Facebookは、1月31日にイランの不法な活動を行う者によって作られた約800個のアカウントを凍結したことを発表しました。Facebookはイランの活動家が(身分を偽って)投稿を行なっているアカウントや交流を行なっているグループを特定し、インスタグラムでもそれらしき動きのあるアカウントを発見したとのことです。
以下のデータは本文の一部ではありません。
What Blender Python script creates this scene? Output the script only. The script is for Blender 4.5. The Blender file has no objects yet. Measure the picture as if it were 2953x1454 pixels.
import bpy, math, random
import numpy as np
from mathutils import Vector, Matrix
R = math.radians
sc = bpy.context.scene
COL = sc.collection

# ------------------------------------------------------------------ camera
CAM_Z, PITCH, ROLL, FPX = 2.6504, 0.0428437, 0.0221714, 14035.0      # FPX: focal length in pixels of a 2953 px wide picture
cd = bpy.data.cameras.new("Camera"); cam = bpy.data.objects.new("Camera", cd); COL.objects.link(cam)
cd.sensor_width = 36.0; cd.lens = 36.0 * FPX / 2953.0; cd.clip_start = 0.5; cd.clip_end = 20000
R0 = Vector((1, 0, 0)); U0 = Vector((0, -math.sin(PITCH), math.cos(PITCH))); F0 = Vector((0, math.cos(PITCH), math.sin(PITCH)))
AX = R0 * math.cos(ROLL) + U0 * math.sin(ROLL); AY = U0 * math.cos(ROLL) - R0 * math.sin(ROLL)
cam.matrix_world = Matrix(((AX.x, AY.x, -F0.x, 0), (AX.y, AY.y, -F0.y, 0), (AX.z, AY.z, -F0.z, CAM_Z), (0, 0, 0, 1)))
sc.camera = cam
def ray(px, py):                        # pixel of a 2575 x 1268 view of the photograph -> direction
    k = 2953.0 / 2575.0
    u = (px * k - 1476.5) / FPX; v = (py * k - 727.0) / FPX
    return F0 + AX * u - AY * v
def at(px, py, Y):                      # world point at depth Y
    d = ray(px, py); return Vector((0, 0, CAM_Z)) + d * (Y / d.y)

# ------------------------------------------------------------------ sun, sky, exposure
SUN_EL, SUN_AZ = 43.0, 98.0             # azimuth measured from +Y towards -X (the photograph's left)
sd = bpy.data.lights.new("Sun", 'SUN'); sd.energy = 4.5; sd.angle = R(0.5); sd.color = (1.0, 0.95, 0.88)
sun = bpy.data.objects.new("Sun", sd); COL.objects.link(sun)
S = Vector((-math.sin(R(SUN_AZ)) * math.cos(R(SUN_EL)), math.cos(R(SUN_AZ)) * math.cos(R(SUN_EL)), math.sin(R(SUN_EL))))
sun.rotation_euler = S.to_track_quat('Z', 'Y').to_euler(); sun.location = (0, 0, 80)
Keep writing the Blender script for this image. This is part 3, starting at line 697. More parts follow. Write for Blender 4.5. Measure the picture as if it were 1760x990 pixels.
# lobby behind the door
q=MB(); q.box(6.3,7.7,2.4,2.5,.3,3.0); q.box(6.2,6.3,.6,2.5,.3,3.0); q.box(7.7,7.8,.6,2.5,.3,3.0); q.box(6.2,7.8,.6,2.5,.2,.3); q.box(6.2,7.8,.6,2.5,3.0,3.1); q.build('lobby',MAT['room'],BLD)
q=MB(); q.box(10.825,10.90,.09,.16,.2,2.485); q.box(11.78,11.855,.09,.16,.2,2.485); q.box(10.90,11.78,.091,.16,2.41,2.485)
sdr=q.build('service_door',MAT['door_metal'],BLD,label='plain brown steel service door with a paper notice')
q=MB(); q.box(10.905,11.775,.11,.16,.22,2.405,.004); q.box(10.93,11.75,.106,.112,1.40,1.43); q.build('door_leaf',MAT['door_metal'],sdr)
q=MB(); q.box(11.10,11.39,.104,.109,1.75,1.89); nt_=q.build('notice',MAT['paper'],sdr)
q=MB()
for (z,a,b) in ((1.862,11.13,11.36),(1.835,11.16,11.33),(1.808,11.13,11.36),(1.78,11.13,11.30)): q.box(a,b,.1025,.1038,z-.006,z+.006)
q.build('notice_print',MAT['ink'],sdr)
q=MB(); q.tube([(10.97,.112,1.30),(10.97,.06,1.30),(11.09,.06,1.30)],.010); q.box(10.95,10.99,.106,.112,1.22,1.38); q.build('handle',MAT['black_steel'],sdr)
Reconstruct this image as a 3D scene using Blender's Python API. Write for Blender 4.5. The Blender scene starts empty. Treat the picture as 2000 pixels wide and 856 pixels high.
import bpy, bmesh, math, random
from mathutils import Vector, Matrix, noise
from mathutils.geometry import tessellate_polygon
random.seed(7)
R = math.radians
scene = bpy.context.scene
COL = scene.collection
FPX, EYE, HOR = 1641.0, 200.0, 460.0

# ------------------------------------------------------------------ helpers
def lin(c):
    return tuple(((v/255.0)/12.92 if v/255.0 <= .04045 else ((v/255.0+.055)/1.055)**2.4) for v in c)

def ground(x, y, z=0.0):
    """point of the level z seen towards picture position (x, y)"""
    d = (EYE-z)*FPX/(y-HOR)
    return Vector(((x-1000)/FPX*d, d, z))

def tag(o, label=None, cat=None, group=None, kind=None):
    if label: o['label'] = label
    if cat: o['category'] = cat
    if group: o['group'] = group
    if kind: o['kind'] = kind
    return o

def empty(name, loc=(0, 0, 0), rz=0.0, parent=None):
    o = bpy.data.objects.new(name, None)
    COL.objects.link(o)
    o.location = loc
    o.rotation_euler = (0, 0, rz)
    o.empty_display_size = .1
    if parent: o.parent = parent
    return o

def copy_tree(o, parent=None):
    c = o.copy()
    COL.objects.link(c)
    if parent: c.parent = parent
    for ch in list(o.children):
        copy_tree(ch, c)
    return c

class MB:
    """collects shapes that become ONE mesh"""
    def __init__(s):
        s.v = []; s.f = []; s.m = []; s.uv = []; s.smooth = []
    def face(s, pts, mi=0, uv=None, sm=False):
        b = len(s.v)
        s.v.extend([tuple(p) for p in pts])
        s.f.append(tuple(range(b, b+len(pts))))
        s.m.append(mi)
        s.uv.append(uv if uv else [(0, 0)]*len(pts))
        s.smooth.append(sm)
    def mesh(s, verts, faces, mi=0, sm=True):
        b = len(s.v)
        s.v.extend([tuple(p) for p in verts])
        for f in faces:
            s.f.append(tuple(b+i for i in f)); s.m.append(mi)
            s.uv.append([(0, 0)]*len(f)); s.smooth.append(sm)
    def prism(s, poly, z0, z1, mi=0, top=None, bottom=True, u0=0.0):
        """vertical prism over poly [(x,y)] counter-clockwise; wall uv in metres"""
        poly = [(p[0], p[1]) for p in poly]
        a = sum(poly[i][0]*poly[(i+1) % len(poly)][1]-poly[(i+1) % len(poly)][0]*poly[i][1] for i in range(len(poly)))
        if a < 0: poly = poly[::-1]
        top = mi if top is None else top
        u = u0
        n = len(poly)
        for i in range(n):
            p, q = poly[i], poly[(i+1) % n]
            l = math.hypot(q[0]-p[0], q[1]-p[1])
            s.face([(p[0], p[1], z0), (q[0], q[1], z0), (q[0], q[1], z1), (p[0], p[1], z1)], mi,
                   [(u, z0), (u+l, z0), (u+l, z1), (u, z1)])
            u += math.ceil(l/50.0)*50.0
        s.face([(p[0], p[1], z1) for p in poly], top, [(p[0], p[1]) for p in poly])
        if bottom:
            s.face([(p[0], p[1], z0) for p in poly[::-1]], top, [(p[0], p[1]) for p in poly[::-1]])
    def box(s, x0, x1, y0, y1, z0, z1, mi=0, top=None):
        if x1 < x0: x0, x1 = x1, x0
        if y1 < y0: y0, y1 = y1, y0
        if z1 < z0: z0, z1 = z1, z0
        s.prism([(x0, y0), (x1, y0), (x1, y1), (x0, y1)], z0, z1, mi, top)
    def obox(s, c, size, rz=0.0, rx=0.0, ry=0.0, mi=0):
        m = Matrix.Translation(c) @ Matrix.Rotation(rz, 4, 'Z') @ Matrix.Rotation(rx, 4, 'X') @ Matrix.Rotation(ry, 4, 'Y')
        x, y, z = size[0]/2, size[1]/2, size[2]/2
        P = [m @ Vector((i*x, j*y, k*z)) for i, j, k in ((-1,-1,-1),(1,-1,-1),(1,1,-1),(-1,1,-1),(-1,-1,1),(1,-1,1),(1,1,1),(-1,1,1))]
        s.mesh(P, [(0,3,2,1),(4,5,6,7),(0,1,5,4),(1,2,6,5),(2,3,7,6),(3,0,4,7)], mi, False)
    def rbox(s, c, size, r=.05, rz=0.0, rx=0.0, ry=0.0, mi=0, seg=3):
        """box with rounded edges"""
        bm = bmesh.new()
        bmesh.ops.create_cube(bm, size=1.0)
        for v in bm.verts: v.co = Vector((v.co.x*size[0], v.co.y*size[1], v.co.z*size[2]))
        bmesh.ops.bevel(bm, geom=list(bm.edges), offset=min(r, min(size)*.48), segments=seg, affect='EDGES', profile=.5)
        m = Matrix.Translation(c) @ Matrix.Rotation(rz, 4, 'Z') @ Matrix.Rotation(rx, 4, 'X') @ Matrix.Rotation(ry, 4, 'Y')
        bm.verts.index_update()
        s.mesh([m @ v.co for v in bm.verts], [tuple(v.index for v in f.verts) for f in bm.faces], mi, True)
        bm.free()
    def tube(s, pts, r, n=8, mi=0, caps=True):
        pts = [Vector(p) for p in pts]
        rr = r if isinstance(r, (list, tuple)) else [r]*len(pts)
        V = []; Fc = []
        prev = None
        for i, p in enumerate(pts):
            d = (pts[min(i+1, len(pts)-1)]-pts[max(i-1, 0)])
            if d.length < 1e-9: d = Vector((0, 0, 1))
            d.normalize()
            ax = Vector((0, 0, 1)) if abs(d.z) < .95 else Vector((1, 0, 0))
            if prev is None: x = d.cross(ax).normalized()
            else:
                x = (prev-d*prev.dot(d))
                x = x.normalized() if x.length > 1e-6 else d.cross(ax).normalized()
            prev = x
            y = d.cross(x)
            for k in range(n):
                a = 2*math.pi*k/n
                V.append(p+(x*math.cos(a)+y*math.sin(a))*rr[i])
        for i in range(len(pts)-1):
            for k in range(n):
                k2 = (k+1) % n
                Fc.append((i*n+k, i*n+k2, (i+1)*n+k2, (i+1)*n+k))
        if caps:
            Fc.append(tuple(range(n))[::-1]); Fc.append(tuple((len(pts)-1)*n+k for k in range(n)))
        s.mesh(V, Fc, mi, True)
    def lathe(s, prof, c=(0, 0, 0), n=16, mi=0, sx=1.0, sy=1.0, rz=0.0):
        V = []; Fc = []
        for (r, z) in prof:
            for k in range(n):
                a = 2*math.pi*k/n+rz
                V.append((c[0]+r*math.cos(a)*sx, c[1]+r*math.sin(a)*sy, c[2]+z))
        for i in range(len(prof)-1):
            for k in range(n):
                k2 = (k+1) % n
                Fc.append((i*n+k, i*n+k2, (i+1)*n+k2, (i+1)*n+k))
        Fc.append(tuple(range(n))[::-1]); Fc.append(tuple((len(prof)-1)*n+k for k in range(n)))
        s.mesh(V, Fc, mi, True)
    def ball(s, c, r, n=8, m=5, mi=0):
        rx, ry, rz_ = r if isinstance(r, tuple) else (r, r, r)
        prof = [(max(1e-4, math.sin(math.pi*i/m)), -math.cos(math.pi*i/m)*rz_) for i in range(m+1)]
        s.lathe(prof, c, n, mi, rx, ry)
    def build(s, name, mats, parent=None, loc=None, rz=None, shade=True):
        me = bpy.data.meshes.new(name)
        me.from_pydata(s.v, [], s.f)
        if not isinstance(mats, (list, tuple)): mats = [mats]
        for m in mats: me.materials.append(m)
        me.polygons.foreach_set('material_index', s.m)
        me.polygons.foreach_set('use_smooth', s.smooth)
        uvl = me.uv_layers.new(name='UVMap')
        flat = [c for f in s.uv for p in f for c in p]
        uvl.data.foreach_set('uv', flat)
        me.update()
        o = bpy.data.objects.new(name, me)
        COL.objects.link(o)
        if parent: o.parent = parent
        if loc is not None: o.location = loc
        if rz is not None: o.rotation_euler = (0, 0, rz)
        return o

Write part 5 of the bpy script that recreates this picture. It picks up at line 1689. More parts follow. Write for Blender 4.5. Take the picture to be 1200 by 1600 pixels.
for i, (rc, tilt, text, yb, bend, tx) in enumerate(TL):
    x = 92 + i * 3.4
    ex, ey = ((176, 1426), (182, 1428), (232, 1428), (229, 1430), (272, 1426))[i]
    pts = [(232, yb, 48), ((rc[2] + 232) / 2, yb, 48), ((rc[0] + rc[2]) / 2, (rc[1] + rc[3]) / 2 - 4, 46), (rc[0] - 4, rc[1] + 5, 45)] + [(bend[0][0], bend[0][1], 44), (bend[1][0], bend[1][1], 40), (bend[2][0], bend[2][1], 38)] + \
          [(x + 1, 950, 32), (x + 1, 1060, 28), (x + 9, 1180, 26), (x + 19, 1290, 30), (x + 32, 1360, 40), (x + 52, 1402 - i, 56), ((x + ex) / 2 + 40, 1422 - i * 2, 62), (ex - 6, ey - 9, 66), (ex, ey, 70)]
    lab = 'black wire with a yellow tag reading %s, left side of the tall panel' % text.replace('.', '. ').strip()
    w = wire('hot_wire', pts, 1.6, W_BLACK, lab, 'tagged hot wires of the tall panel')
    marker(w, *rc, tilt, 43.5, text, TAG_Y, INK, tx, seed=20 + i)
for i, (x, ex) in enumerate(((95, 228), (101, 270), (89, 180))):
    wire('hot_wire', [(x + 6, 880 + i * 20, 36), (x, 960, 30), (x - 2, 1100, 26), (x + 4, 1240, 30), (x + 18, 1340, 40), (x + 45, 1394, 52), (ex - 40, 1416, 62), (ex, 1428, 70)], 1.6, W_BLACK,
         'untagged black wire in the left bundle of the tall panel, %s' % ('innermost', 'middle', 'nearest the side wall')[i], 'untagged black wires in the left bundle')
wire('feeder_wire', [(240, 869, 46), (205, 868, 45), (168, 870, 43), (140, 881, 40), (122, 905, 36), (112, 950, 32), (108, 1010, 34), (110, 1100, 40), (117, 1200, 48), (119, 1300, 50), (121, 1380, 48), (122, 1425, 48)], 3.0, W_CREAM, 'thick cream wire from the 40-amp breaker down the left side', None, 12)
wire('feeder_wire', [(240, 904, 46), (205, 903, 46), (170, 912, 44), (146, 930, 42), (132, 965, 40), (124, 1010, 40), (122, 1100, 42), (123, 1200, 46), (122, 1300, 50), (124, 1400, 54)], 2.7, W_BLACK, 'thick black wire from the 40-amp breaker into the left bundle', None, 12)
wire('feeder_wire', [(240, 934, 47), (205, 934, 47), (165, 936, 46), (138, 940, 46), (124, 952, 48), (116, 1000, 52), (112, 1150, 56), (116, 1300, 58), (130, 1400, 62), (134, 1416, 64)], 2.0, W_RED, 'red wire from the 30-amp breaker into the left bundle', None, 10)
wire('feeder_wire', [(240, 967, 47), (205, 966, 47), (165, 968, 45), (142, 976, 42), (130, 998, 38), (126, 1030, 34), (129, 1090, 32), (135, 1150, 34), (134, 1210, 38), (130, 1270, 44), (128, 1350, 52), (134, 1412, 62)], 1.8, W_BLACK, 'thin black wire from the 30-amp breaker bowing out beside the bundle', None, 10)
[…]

Facebookのサイバーセキュリティー担当者は、WhatsApp(アメリカで使われているLINEのようなメッセージアプリ)では同様の行為は確認できなかったと報告しています。
デジタル犯罪研究センターが停止されたアカウントの確認を行ったところ、停止されたアカウントではイスラエルとパレスチナの紛争など、議論の余地があるコンテンツに関して偏った思想を広めるような投稿が多く見受けられたとのことです。
こうしたアカウントの活動の影響を受けて、約200万個のアカウントは、とあるイランのページを閲覧し、1600のアカウントはグループに参加し、Instagramでは合計25万4千人のフォロワーを集めていました。また、少なくともFacebookとInstagramで3万ドル以上の広告費を使って広報活動を行なっていたこともわかり、広告費は米ドル、ポンド、ユーロ、カナダドルなど複数の通貨で決済されていました。
停止されたアカウントのうち約3割は5年以上活動を行なっており、イランの活動家組織は2010年ごろからインターネットを通じての政治活動を始めていた可能性も示唆されています。今回は、昨年行われた調査の情報から新たに得られた事実を元に活動家のアカウントが特定されたとのことです。
アメリカの選挙の際にもこうした活動を行なっているアカウントが存在することは確認されており、イランの他にもロシアやベネズエラなどの国でも過激なパフォーマンスを行う組織的なアカウントがあることが確認されています。
今回のアカウント凍結・削除は、あくまでも「フェイクアカウントを作っていた」という名目で実施されていますが、イスラエルとパレスチナの問題なども踏まえるとどうしてもFacebookそしてアメリカの政治的な判断が介入したのではないかという憶測が出てくるかもしれません。過激な投稿を野放しにするのは危険ですが、半ば検閲とも言えるやり方には異議を唱える人も少なくないでしょう。